News Flash - Adobe’s Product More Search Friendly
Adobe recently announced it is has developed its Flash technology to enable search engine spiders to read the content within it.
In the past, search engines like Google were able to pick out links embedded in Flash files but unable to index the content within the Flash file. So even though humans were able to read the content, search engines couldn’t actually see it.
Last week all this changed when Adobe (owners of the Flash technology) announced that new technology within their product will allow search engines to read all content within a Flash file.
What does all this mean?
For Flash developers, this is a Godsend. They will now be able to continually create beautiful Flash sites regardless of the fact that it was previously “unfriendly” to search engines. But is it search friendly now? The answer is no.
Even though search engines will now be able to read content within a Flash file, the fact that it is usually only one file with loads of content crammed into it makes it unfriendly to search engines.
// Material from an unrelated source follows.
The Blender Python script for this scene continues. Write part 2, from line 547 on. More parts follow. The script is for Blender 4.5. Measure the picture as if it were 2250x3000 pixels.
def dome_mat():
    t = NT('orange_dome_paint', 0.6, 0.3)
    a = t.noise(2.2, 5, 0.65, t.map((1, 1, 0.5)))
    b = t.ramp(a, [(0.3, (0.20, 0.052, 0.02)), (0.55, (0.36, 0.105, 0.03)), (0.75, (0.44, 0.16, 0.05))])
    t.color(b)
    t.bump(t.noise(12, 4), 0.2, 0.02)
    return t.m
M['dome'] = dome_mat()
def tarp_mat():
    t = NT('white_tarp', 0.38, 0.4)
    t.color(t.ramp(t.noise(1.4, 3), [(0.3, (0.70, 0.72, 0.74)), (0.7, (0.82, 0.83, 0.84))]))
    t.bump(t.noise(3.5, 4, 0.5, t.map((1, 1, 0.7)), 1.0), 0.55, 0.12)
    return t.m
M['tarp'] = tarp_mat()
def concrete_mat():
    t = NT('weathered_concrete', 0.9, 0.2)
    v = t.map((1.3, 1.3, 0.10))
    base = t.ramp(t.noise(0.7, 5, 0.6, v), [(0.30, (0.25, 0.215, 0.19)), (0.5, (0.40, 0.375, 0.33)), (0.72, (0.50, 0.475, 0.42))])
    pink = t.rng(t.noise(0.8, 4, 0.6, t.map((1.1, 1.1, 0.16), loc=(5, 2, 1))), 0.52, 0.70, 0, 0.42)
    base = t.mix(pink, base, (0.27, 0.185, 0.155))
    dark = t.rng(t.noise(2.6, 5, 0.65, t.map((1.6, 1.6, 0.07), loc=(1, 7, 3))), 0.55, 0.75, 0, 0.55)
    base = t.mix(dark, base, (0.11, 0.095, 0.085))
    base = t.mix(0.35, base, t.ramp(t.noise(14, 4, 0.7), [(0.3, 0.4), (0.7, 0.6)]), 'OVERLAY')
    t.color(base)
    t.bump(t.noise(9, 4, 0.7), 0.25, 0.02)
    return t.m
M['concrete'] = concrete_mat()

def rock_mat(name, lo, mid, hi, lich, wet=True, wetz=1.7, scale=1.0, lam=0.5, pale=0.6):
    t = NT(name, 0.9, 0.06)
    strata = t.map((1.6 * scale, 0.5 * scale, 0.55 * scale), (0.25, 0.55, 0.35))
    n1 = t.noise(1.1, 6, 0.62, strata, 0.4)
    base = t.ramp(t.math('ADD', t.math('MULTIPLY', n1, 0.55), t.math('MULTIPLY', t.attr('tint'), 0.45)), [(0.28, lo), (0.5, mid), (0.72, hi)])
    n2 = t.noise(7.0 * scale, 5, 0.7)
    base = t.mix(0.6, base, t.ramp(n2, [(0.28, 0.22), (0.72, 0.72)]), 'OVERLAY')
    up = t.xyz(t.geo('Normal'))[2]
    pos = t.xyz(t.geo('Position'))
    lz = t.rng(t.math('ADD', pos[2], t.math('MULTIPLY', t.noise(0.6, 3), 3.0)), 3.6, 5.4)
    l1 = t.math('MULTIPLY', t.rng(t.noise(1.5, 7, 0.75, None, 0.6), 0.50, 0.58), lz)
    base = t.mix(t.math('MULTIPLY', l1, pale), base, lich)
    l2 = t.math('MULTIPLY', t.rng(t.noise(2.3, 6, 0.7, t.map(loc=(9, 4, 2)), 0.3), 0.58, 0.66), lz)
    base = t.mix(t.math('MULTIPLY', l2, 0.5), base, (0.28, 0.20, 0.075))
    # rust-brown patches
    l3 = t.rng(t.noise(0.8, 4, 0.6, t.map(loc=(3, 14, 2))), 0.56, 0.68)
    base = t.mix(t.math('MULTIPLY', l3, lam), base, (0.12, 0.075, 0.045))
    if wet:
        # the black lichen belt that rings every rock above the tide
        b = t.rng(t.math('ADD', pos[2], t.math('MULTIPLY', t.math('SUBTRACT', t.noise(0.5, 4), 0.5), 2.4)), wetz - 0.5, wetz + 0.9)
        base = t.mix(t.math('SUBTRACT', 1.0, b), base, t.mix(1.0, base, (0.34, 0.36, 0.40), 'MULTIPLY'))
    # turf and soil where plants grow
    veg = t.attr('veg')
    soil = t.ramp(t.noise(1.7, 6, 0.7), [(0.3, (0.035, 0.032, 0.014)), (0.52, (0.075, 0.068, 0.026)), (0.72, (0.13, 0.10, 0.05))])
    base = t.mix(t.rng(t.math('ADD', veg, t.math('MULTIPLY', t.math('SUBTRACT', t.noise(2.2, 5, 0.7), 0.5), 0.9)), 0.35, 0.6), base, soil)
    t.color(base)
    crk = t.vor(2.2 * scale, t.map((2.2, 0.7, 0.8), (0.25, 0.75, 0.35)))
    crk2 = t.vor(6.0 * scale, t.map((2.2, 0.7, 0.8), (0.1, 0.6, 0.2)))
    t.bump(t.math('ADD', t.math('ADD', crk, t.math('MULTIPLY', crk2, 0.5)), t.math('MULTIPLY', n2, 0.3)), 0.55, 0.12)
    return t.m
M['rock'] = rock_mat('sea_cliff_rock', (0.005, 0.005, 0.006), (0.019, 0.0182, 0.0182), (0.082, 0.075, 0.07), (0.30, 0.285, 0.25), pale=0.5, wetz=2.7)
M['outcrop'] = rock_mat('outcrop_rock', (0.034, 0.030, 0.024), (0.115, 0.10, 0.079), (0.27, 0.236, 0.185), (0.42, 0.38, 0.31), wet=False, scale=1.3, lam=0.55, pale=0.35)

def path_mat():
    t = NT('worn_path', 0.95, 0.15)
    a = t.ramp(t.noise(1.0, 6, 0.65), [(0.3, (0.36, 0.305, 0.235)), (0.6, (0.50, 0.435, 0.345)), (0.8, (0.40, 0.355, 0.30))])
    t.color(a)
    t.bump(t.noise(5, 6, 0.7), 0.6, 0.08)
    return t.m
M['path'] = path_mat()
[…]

Search engines like sites that are multi-paged, with content categorised into folders/subfolders with a broad to narrow keyword mapping structure (ie the homepage targets the broadest keyword (most general) and as you go deeper into the site the keywords become more narrow (more specific or “long-tailed”).
Final ruling on Adobe’s new Flash technology…
Well the jury is still out on this one but my guess is that Flash sites will still lag behind their much leaner HTML cosines in the search engine result pages (SERPs).